This is a quick piece I wrote for one of my marketing courses, but thought you might enjoy reading it here as well.
Chapter 5, “Kenna’s Dilemma,” in Malcolm Gladwell’s Blink, is a fantastic bit of insight into market research and the challenges there are in really figuring out what people think—because often they don’t really know what they’re thinking either.
The chapter takes on a number of different case studies where market research has failed to beat the experts and where consumers have simply been wrong about their very own preferences. This is all framed around the story of Kenna, a young musician with a unique sound that the critics loved, but listeners couldn’t quite wrap their heads around. While everyone from Fred Durst to U2’s manager loved his sound, he didn’t test well and suffered because of it. Gladwell puts this in context, comparing his situation to the “Pepsi Challenge,” the development of the Aeron desk chair, and even a couple classic TV shows. These were products that never tested well and no one expected to succeed, but beat the odds because research failed to capture the market’s feelings accurately, or because companies failed to interpret that research correctly.

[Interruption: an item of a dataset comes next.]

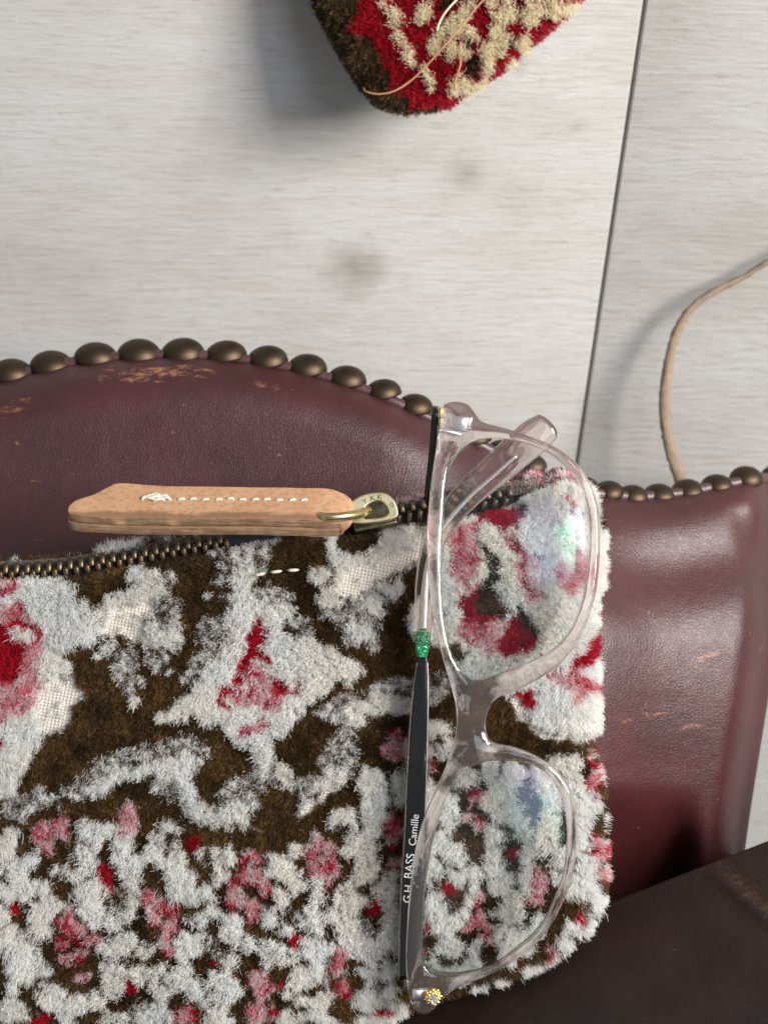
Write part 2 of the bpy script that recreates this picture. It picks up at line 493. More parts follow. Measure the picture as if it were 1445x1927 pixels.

There is one line in the chapter that I think really sums up the lesson to be learned most succinctly: “The problem with market research is that often it is simply too blunt an instrument to pick up this distinction between the bad and the merely different.”
Without a doubt, this is the most important and interesting insight to take away from this chapter for marketers, and for anyone who wants to understand how revolutionary products often succeed. Whether it’s the disaster that was New Coke, jam tasting, or Kenna getting screwed over by the record companies, market research is by no means an exact science, despite its appearances.
I think one of the most fascinating applications of market research today is with regard to social media. Take Facebook, for example. If research is to be believed, everyone hates Facebook. According to all the polls and surveys, its brand value is practically worthless, privacy concerns outweigh all its benefits, and users are threatening to quit in droves. The user interface isn’t as smooth as it could be, the privacy controls are too confusing, they’re selling private information… the list goes on and on of complaints people have about Facebook.
But this isn’t a new phenomenon—people have been complaining about every single thing Facebook has ever done to improve its service, all the way back to the advent of the newsfeed, which is now one of the most iconic features of social media as we know it today, and instrumental to the development of entire industries of new products, services and marketing. And Facebook’s user population is still growing tremendously. Only recently they passed up 500 million users, making them far and away the largest social network in the world, ever, and their growth and revenue shows no signs of slowing down. But if market research says they’re in such trouble, why are they so successful?
It’s because they haven’t listened to their customers. They recognized that every single change they make is going to be looked at unfavorably, because everything in the social media world is “merely different” for the average user. As I quoted above, market research, polls, etc. can’t detect the distinction between bad and different, and everything in social media is different—in fact, revolutionary. So we’ve got a cycle: people hate it because it’s different and they don’t understand it, and they’re wrong. Facebook goes ahead and does what they want anyway, because they recognize that consumers don’t understand their own behavior—not to insult their (our) intelligence, but it’s simply true—and then the feature gets gradually accepted and molded into part of the social media standard that we all know and love today. Facebook reaps the rewards and continues on its way to becoming one of the most important and successful companies of our generation.
As Gladwell points out, this isn’t new. Market research isn’t a secret weapon now, nor has it ever been. There have always been products, services, and people who tested poorly but went on to succeed, and consumers who misunderstood their own interpretation of different and revolutionary products. Is market research still important? Of course, and I don’t think Gladwell means to suggest that it isn’t. But it also should never be relied upon solely and without context, and that’s a lesson we can all learn from.
Consumer behavior is unpredictable and hard. It’s never the same and consumers can react one way to one industry and just the opposite in another. Tastes and culture change, personal beliefs and lifestyles change (such as the rapidly evolving attitude towards privacy in the U.S.), and especially in the past two decades, technology changes. Market research plays a key role in understanding how to market products in every industry and to every kind of customer, but it’s certainly not infallible.